Architectural Project in the City: The Town Centre

In 1960’s England, a new architecture project on the city emerged within discourse and practice: the town centre. This book examines a specific set of case studies from four different regions of England, each example designed by Owen Luder. These case studies reflect discourse of the time, challenged the field of architecture’s modus operandi, expanded architectural discourse, and created an urban architecture that engaged with many constituencies of the city.

One dominant motivation behind the emergence of these projects was the rebuilding effort in England which focused on reconstructing bombed out city centres. By the 1960’s, local and national governments increased land-use permits for privately funded commercial spaces in city centres, a shift from housing and school construction efforts immediately following the war.

Simultaneously, Luder started his first practice in the early 60’s, and quickly partnered with developers and investors, creating a perfect storm of conditions for building town centres—money, resources, and vision.

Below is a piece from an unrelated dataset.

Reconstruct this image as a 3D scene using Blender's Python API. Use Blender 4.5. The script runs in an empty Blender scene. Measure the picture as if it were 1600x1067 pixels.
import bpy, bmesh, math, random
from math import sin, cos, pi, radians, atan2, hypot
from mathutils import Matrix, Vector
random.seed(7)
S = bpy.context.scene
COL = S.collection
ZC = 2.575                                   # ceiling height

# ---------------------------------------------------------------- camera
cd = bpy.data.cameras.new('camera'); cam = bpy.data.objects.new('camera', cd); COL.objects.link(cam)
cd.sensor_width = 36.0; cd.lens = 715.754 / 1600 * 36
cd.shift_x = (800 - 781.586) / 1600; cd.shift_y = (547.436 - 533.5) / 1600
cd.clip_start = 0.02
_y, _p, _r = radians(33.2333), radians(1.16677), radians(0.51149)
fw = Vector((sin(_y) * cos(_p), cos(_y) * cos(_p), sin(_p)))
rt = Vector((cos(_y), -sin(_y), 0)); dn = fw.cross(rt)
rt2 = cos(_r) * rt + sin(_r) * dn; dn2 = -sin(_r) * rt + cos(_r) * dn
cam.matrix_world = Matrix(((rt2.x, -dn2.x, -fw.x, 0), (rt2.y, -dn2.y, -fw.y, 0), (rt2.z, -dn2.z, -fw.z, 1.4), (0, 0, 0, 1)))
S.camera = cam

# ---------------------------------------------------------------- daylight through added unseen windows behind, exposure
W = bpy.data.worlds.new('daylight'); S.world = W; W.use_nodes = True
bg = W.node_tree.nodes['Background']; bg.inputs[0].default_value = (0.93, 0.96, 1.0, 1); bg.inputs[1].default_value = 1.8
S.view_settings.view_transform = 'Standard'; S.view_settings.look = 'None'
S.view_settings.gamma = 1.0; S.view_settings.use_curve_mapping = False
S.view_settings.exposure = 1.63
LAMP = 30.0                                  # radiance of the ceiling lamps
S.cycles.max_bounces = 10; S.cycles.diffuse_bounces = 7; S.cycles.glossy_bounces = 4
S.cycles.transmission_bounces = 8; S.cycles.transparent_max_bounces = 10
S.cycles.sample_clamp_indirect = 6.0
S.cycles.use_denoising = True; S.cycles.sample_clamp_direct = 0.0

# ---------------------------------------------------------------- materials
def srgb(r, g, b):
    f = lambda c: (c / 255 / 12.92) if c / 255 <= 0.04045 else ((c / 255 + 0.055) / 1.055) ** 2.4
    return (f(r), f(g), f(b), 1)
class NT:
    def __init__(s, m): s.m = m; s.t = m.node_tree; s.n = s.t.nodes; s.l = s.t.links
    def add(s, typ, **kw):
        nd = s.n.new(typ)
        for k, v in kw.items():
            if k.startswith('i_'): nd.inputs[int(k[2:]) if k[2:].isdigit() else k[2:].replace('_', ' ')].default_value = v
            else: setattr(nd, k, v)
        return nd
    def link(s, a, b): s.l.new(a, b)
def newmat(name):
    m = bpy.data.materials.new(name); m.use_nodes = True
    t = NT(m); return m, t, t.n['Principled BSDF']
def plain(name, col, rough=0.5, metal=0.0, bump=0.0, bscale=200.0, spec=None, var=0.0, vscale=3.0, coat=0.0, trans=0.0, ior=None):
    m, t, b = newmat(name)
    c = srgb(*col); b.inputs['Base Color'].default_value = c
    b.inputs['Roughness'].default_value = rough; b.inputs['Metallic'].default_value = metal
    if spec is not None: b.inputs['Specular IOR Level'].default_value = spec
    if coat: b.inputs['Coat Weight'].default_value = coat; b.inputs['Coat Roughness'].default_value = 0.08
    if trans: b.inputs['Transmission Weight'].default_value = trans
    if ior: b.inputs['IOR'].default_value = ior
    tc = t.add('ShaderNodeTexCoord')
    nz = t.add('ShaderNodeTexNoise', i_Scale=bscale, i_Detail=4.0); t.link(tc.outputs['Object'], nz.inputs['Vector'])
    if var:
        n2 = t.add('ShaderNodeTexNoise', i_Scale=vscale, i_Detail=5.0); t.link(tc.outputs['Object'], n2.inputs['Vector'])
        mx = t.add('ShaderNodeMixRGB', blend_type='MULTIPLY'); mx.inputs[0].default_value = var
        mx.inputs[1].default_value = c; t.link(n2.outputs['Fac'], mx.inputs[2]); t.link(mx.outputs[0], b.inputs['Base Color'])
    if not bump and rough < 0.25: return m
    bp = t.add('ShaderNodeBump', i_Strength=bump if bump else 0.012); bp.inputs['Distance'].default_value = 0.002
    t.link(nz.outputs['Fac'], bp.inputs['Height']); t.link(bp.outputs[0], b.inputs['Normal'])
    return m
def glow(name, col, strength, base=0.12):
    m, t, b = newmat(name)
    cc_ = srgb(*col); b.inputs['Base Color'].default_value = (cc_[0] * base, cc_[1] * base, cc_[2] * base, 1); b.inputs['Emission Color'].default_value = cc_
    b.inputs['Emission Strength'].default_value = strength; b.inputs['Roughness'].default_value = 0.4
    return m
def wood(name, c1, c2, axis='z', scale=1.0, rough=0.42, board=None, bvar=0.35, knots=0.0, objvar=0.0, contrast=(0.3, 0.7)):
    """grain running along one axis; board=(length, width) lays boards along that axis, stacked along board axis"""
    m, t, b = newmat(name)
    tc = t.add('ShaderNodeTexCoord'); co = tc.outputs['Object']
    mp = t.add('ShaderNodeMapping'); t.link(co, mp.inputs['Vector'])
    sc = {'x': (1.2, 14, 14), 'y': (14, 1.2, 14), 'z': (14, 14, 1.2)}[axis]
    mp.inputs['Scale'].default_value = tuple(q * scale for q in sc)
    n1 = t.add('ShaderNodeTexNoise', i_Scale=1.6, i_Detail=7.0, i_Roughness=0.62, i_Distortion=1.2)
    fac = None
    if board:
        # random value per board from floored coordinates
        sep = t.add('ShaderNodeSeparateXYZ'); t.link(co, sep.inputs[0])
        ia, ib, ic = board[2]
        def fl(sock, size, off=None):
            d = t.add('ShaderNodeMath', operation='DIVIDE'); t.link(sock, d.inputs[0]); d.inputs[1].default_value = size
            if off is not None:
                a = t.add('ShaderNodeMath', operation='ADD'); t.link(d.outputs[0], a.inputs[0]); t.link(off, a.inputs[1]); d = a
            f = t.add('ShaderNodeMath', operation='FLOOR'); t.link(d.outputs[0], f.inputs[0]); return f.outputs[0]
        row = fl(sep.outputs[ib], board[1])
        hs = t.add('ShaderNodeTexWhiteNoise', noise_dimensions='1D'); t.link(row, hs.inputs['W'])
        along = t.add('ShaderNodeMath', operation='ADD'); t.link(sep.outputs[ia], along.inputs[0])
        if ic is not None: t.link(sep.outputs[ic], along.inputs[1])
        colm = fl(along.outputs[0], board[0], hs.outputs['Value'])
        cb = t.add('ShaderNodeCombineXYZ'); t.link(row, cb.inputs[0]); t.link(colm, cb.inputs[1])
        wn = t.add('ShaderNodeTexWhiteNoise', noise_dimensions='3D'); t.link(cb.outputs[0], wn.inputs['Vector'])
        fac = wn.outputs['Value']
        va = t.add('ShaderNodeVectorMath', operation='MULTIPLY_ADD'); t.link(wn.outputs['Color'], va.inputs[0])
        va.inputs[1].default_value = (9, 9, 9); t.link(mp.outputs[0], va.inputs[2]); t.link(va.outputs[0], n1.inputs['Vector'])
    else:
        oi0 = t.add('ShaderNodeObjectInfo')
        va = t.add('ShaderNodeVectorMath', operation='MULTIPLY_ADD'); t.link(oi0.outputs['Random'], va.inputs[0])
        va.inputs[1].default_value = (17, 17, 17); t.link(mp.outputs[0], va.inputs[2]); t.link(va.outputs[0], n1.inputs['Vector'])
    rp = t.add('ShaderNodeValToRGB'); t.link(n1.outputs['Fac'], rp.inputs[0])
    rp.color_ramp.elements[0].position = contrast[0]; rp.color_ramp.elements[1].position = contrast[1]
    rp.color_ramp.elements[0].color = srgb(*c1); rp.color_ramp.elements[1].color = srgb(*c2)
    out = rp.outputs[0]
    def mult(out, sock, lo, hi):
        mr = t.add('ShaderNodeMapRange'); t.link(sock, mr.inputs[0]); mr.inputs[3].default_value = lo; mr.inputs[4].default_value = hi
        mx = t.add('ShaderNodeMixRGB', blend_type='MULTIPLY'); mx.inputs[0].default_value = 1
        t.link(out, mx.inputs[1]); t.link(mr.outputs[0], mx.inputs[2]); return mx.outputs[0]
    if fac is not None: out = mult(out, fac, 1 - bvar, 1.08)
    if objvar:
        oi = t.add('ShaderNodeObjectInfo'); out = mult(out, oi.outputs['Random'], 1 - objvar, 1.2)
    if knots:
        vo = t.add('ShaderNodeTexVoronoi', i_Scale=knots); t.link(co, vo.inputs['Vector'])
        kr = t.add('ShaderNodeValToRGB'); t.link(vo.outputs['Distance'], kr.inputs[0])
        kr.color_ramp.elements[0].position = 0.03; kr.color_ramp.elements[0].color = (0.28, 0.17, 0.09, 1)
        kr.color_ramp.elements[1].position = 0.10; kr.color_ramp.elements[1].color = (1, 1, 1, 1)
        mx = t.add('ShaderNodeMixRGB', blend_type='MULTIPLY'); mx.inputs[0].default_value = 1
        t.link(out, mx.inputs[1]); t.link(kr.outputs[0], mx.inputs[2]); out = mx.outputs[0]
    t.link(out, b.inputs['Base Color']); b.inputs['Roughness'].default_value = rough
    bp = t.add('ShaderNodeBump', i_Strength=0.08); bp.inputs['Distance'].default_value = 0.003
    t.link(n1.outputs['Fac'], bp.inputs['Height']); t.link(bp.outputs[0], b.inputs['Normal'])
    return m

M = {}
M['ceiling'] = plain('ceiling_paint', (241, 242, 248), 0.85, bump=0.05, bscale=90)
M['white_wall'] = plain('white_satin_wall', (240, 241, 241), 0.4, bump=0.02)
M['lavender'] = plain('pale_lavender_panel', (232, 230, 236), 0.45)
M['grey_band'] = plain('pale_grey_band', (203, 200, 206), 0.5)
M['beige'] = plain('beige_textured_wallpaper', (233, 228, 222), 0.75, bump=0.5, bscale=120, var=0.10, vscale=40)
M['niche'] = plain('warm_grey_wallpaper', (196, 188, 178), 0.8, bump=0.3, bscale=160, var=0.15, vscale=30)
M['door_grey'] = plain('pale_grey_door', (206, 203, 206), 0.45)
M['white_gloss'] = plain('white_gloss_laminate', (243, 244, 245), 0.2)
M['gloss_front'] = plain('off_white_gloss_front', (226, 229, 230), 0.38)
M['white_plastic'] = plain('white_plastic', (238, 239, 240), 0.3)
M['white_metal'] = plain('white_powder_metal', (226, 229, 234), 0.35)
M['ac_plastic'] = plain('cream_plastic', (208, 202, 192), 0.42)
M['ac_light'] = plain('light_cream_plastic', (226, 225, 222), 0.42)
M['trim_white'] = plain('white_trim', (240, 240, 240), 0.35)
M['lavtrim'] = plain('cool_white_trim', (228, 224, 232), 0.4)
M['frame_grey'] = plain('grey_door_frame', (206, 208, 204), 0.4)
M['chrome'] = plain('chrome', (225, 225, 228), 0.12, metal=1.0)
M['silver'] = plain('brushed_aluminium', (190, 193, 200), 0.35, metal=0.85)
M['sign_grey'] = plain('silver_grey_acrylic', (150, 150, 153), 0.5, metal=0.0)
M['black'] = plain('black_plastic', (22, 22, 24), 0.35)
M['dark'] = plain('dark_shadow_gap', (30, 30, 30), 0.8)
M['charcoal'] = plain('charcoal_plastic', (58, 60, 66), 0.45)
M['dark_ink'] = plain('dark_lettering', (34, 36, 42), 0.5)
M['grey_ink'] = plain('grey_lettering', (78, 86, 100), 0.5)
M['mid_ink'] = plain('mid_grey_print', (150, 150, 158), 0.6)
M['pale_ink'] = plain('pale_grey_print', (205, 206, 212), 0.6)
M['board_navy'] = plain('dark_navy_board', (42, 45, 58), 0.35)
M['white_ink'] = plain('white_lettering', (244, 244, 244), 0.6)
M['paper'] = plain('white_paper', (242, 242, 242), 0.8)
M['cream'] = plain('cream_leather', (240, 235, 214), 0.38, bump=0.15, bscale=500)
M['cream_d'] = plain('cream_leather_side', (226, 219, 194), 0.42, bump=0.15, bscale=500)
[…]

These projects have been type-cast as megastructures and brutalist projects. This research extracts Luder’s project from these categories and reinserts them into architectural discourse. Luder’s town centres choreographed specific architectural disciplinary effects thereby creating new atmospheres and experiences in the city, specifically when it came to shopping. This was accomplished by engaging with the Townscape movement, another misunderstood discourse in English architectural history. Therefore, this book also spotlights the origins of Townscape as a form of radical picturesque, as described in 1949 by the founder of Architectural Review, I. de Wolfe. The emergence of this discourse on the radical picturesque in post-war England paved the way for Luder’s project and fostered direct connections with key theoretical figures writing about Townscape in the 60’s.